▶ [PROBLEM STATEMENT]
Search the listing for the string "this" and copy every line that contains it.

▶ [GIVEN ENTRIES]
start

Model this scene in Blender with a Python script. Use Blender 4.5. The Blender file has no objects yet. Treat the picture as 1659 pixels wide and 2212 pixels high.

end
start

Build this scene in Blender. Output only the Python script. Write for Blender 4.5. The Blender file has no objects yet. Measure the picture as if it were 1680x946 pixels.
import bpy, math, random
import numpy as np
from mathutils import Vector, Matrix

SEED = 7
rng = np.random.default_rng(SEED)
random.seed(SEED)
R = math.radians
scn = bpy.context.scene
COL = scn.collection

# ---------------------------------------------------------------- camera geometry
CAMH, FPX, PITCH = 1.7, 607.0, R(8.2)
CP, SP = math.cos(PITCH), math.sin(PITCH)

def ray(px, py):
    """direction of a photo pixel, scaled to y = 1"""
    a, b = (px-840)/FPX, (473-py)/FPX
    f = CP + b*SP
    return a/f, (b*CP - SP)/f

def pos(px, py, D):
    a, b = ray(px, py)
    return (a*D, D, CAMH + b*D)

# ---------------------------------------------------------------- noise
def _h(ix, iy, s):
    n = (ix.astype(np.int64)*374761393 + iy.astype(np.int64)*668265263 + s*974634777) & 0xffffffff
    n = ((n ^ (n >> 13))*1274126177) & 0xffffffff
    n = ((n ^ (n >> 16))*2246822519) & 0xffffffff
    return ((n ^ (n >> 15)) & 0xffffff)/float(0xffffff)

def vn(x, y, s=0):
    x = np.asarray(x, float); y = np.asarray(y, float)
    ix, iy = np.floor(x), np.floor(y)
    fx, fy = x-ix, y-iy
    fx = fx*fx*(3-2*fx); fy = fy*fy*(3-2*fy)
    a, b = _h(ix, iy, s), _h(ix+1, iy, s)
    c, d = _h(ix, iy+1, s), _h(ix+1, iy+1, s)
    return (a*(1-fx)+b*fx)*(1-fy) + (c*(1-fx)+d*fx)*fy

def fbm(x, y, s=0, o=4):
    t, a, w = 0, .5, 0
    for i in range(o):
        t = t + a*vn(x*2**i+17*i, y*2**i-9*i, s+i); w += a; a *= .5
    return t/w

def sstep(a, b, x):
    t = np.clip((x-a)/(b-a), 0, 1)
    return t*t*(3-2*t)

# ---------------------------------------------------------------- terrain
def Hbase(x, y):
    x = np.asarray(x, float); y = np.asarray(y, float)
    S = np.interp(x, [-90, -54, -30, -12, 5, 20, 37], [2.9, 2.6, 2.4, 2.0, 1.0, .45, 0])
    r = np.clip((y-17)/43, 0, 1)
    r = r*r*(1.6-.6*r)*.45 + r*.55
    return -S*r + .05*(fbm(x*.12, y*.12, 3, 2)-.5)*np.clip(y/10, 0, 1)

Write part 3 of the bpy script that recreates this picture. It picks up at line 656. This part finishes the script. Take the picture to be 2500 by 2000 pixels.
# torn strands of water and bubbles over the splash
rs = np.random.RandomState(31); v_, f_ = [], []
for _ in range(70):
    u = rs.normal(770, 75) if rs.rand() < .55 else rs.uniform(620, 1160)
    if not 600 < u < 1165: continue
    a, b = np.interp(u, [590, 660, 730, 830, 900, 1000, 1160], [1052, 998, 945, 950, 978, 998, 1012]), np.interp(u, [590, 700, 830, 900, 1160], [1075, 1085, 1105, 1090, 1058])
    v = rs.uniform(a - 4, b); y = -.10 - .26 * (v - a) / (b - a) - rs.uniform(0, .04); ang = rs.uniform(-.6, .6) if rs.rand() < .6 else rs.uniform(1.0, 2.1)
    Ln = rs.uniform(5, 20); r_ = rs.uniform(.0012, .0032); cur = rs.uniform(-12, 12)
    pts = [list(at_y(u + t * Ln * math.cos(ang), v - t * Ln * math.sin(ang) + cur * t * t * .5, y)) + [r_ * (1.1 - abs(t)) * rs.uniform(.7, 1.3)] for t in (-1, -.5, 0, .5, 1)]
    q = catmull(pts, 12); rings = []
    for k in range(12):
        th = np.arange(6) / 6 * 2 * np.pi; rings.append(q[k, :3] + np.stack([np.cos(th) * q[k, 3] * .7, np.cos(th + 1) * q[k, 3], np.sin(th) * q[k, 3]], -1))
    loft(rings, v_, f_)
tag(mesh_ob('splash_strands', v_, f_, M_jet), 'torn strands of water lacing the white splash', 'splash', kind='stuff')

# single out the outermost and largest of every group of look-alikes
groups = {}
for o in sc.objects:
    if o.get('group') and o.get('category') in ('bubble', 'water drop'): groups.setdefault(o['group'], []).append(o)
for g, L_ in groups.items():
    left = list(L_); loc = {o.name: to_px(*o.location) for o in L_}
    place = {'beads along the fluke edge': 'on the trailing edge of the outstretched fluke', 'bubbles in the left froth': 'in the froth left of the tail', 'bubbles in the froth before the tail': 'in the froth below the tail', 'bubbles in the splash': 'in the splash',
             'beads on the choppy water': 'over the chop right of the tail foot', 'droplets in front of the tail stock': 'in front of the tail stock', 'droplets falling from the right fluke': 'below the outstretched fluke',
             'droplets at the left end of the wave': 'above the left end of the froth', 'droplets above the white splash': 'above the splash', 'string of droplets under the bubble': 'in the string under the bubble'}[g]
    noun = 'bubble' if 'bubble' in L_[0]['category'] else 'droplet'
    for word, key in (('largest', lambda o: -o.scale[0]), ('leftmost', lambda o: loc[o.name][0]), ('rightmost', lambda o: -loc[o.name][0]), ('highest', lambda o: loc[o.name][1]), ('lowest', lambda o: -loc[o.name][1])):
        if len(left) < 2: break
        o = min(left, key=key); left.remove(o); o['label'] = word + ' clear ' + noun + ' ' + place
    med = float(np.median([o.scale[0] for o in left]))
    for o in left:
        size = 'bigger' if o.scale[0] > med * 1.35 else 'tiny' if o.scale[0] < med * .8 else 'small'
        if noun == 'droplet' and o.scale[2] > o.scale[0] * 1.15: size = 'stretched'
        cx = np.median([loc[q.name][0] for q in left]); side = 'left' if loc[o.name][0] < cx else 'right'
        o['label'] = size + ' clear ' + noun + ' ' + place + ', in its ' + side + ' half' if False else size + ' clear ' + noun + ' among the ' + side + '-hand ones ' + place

end

▶ [FINISHED EXERCISE]
Model this scene in Blender with a Python script. Use Blender 4.5. The Blender file has no objects yet. Treat the picture as 1659 pixels wide and 2212 pixels high.
Build this scene in Blender. Output only the Python script. Write for Blender 4.5. The Blender file has no objects yet. Measure the picture as if it were 1680x946 pixels.
Write part 3 of the bpy script that recreates this picture. It picks up at line 656. This part finishes the script. Take the picture to be 2500 by 2000 pixels.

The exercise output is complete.